07 juli 2010

De Spaanse taal I

Even ten Noorden van Madrid heb je een prachtig gebied; Jerte is zo'n beetje het centrum van dat gebied. Daar komen de Spaanse kersen vandaan. Eindeloze boomgaarden met kersen. Geografisch een grappig gebied; op een driedimensionale kaart lijkt het, met zijn twee scherpe bergruggen en daartussen een goed begaanbaar dal, net het kutje van Spanje. Een Spanjaard vertelde ons aldaar, nadat we volstrekt verzopen waren door de regen, dat je in Spanje kon zien of een gebied regenachtig was aan de aanwezigheid van een afdakje boven de deur. Nou die waren in Jerte overal aanwezig. Maar dat betekent wel dat er landbouw mogelijk is. Veel zon, warmte en regen brengt een goede oogst. Dat wisten de Romeinen ook en die zijn na het verdrijven van de Cartagers zeer lange tijd in Spanje actief geweest.

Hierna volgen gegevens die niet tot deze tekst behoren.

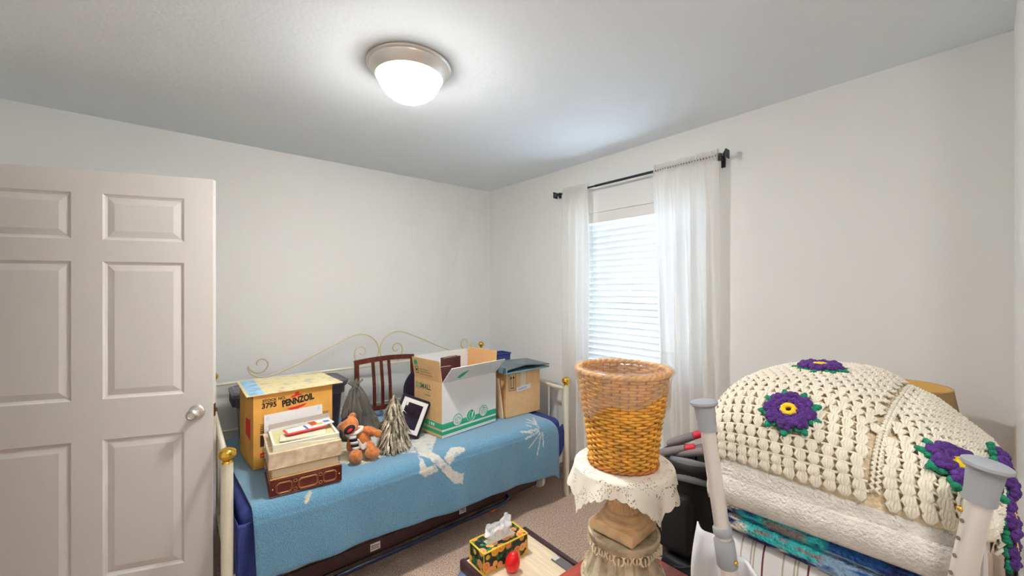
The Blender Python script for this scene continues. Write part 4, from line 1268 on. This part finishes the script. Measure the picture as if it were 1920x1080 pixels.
nt = lin.node_tree; bs = nt.nodes['Principled BSDF']; bs.inputs['Base Color'].default_value = srgb(226, 212, 198); bs.inputs['Roughness'].default_value = .18
bs.inputs['Specular IOR Level'].default_value = .8
tc = nt.nodes.new('ShaderNodeTexCoord'); ns_ = nt.nodes.new('ShaderNodeTexNoise'); ns_.inputs['Scale'].default_value = 38; nt.links.new(tc.outputs['Object'], ns_.inputs['Vector'])
bpn = nt.nodes.new('ShaderNodeBump'); bpn.inputs['Strength'].default_value = .8; bpn.inputs['Distance'].default_value = .006
nt.links.new(ns_.outputs['Fac'], bpn.inputs['Height']); nt.links.new(bpn.outputs[0], bs.inputs['Normal'])
tp = nt.nodes.new('ShaderNodeBsdfTransparent'); tp.inputs[0].default_value = (.97, .94, .90, 1)
mx = nt.nodes.new('ShaderNodeMixShader'); mx.inputs[0].default_value = .70
nt.links.new(bs.outputs[0], mx.inputs[1]); nt.links.new(tp.outputs[0], mx.inputs[2]); nt.links.new(mx.outputs[0], nt.nodes['Material Output'].inputs[0])
def liner(u, v):
    a = u * 2 * PI
    wv = .0025 * math.sin(a * 7 + 1) + .002 * math.sin(a * 17)
    if v < .35:                                  # outside skirt, hanging
        k = 1 - v / .35
        dep = .085 + .03 * math.sin(a * 2 + 2.2) + .018 * math.sin(a * 5)
        z_ = BH - .004 - dep * k
        r_ = brad(min(BH, z_)) + .013 + .003 * math.sin(a * 9 + k * 5) + wv
    elif v < .6:                                 # over the rim
        t_ = (v - .35) / .25 * PI
        r_ = brad(BH) + .003 + .015 * math.cos(t_) + wv; z_ = BH + .004 + .016 * math.sin(t_)
    else:
        k = (v - .6) / .4
        z_ = BH - .002 - .15 * k; r_ = brad(z_) - .010 - .02 * k + wv
    return (r_ * math.cos(a), r_ * math.sin(a), z_)
MB().grid(liner, 120, 40).build('bag_liner', lin, wk, smooth=80)

# ------------------------------------------------------------------ black golf bag
gf = thing('golf_bag', 'tall black golf bag with grey and red club grips beside the pedestal', 'bag', (1.70, .83, 0))
b = MB(); b.lathe([(0, 0), (.118, 0), (.122, .01), (.122, .03), (.116, .04), (.118, .30), (.120, .60), (.124, .74), (.128, .752), (.128, .775), (.120, .782), (.112, .775), (.108, .70), (0, .70)], 40, mod=lambda a, z: 1 + .015 * math.sin(a * 3 + z * 9))
b.build('bag_body', black_soft, gf, smooth=50)
b = MB(); rbox(b, -.165, -.06, -.085, .06, .06, .40, .03); b.build('front_pocket', black_soft, gf, smooth=80)
b = MB(); rbox(b, -.155, -.06, -.06, .085, .42, .66, .03); b.build('upper_pocket', black_soft, gf, smooth=80)
b = MB(); b.tube([(-.158 + .004 * math.cos(i), -.07 + .15 * i / 10, .405 - .03 * math.sin(PI * i / 10)) for i in range(11)], .003, 5); b.build('zip', M('zip_grey', srgb(70, 70, 74), .4, .4), gf)
gh = M('grey_hood', srgb(104, 106, 108), .5, bump=(120, .2))
b = MB(); b.grid(lambda u, v: ((.128 - .03 * v) * math.cos(R(150) + u * R(150)), (.128 - .03 * v) * math.sin(R(150) + u * R(150)), .70 + .085 * v + .015 * math.sin(u * 5)), 20, 6); b.build('hood_flap', gh, gf, solid=.006)
grip = M('grip_grey', srgb(112, 104, 104), .6); gred = M('grip_red', srgb(186, 30, 50), .5)
for (x, y, z0, dx, dy, dz) in ((-.085, .075, .79, .05, -.12, .05), (-.06, .010, .80, .04, -.13, .045), (-.02, .07, .82, .06, -.10, .055), (.02, -.01, .80, .08, -.09, .04), (-.03, .045, .775, -.05, .03, .0)):
    p0 = Vector((x, y, z0)); dr = Vector((dx, dy, dz)).normalized()
    c_ = MB().tube([p0 - Vector((0, 0, .35)), p0 - Vector((0, 0, .03)), p0 - dr * .012], .006, 8).build('shaft', M('steel', srgb(120, 120, 124), .3, .9), gf)
    MB().tube([p0 - dr * .03, p0, p0 + dr * .085, p0 + dr * .09], [.012, .020, .017, .010], 12).build('club_head', grip, c_)
    MB().tube([p0 + dr * .088, p0 + dr * .125, p0 + dr * .128], [.0165, .015, .008], 12).build('red_cap', gred, c_)
    MB().tube([p0 - dr * .032, p0 - dr * .028], [.007, .010], 8).build('red_end', gred, c_)

# ------------------------------------------------------------------ low chest that carries the linen stack
cx = thing('storage_chest', 'low wooden chest under the stack of folded blankets', 'chest', (1.11, .20, 0))
MB().box(-.37, .33, -.20, .21, 0, .40).build('chest_body', darkbrown, cx, smooth=0, bevel=.005)
MB().box(-.375, .335, -.205, .213, .40, .42).build('lid', darkbrown, cx, smooth=0, bevel=.004)

# ------------------------------------------------------------------ walker turned upside down
wkr = thing('walker', 'upturned aluminium walker with grey rubber tips in front of the blankets', 'walker', (.83, .19, .42))
WZ = .42
def Wp(x, y, z):
    return Vector((x - .83, y - .19, z - WZ))
legs = [((.774, .349, 1.243), (.798, .250, .50)), ((.832, .010, 1.225), (.820, .108, .50))]
for li, (tp_, bt_) in enumerate(legs):
    a, c_ = Wp(*tp_), Wp(*bt_)
    dr = (c_ - a).normalized()
    L = (c_ - a).length
    lg = MB().tube([a, c_], .0132, 24).build('leg', alu, wkr)
    q = dr.to_track_quat('-Z', 'Y').to_matrix().to_4x4()
    o = MB().lathe([(0, .042), (.021, .042), (.0245, .040), (.0248, .036), (.0215, .033), (.0185, .030), (.0165, .002), (.0165, -.014), (.0138, -.014), (0, -.01)], 28).build('rubber_tip', greyrub, lg); o.matrix_local = T(*a) @ q
    if li == 0:
        for (s0, s1, r_) in ((.190, .206, .0165), (.212, .262, .0178)):
            o = MB().tube([a + dr * s0, a + dr * (s0 + .003), a + dr * (s1 - .003), a + dr * s1], [r_ - .002, r_, r_, r_ - .002], 24).build('collar', greyrub, lg)
        o = MB().ell(a + dr * .245 + Vector((-.004, -.018, 0)), (.004, .004, .004), nu=10, nv=6).build('push_button', brass, lg)
        vw = (Vector((-.774, -.349, .3))).normalized(); sdv = dr.cross(vw).normalized(); nv_ = sdv.cross(dr).normalized()
        def decal(name, mat_, s0, s1, a0, a1):
            b = MB(); b.grid(lambda u, v: tuple(a + dr * (s0 + (s1 - s0) * v) + (sdv * math.sin(a0 + (a1 - a0) * u) + nv_ * math.cos(a0 + (a1 - a0) * u)) * .0136), 8, 2); return b.build(name, mat_, lg)
        sgn = 1 if (nv_.x < 0) else -1
        if sgn < 0: nv_ = -nv_
        decal('black_decal', ink, .280, .310, R(-10), R(50))
        for k in range(3):
            b = MB(); b.grid(lambda u, v: tuple(a + dr * (.284 + .008 * k + .004 * v) + (sdv * math.sin(R(0 + 40 * u)) + nv_ * math.cos(R(0 + 40 * u))) * .0138), 6, 1); b.build('decal_print', white_cloth, lg)
        for k in range(2):
            b = MB(); b.tube([tuple(a + dr * (.335 + .035 * u) + (sdv * math.sin(R(-25 + 60 * u ** .6 + 14 * k)) + nv_ * math.cos(R(-25 + 60 * u ** .6 + 14 * k))) * .0136) for u in [i / 8 for i in range(9)]], .0009, 4); b.build('red_stripe', redink, lg)
    else:
        for k in range(7):
            p_ = a + dr * (.045 + .0255 * k)
            vw = Vector((-.889, -.01, .28)).normalized(); sdv = Vector((0, 1, 0))
            nn = (vw * .62 + sdv * .78); nn = (nn - dr * nn.dot(dr)).normalized()
            o = MB().tube([p_ + nn * .0132, p_ + nn * .0145], .0028, 10).build('adjust_hole', M('hole_dark', srgb(120, 104, 96), .5, .4), lg)
        o = MB().ell(a + dr * .030 + Vector((-.002, .0150, 0)), (.004, .004, .004), nu=10, nv=6).build('push_button', brass, lg)
MB().tube([Wp(.798, .250, .50), Wp(.800, .238, .455), Wp(.804, .212, .436), Wp(.812, .150, .436), Wp(.817, .122, .455), Wp(.820, .108, .50)], .0140, 16).build('hand_bar', alu, wkr)
MB().tube([Wp(.805, .205, .437), Wp(.811, .157, .437)], .0155, 16).build('hand_grip', greyrub, wkr)
MB().tube([Wp(.794, .266, .62), Wp(.822, .092, .62)], .0095, 12).build('brace', alu, wkr)
lg2 = MB().tube([Wp(.825, .332, 1.005), Wp(.830, .300, .70)], .0125, 18).build('short_leg', alu, wkr)
MB().tube([Wp(.825, .332, 1.004), Wp(.825, .333, 1.013)], [.0128, .011], 18).build('end_plug', greyrub, lg2)
MB().tube([Wp(.830, .300, .705), Wp(.794, .266, .62)], .008, 8).build('link', alu, wkr)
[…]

In de buurt van Jerte heb je een boerendorp: Piornal. Wij kwamen daar via een adembenemend mooie Romeinse weg; volledig intact, dus ongetwijfeld prachtig gerestaureerd. Het was of je de garnizoenen nog kon horen stampen. Kilometers omhoog via haarspeldbochten. Ik ben gek op Romeinse wegen en deze sloeg alles op dat gebied.
Boven aangekomen in Piornal was het nauwelijks mogelijk om onderdak te vinden en het was er ook vreselijk koud. In de kroeg werd ik aangesproken door een jongeman en met mijn enige Spaans zei ik: "no hablo Espagnol". De jongeman keek stomverbaasd en vroeg aan mijn vloeiend Spaans sprekende compagnera hoe dat dan kon, want ik kon toch praten?! Hij dacht dat ik stom was. In Spanje is alles nagesynchroniseerd op TV; zelfs de president van de VS spreekt Spaans, althans dat denken velen kennelijk. Dat er andere talen bestonden dan Spaans, was deze jongeman in ieder geval ontgaan.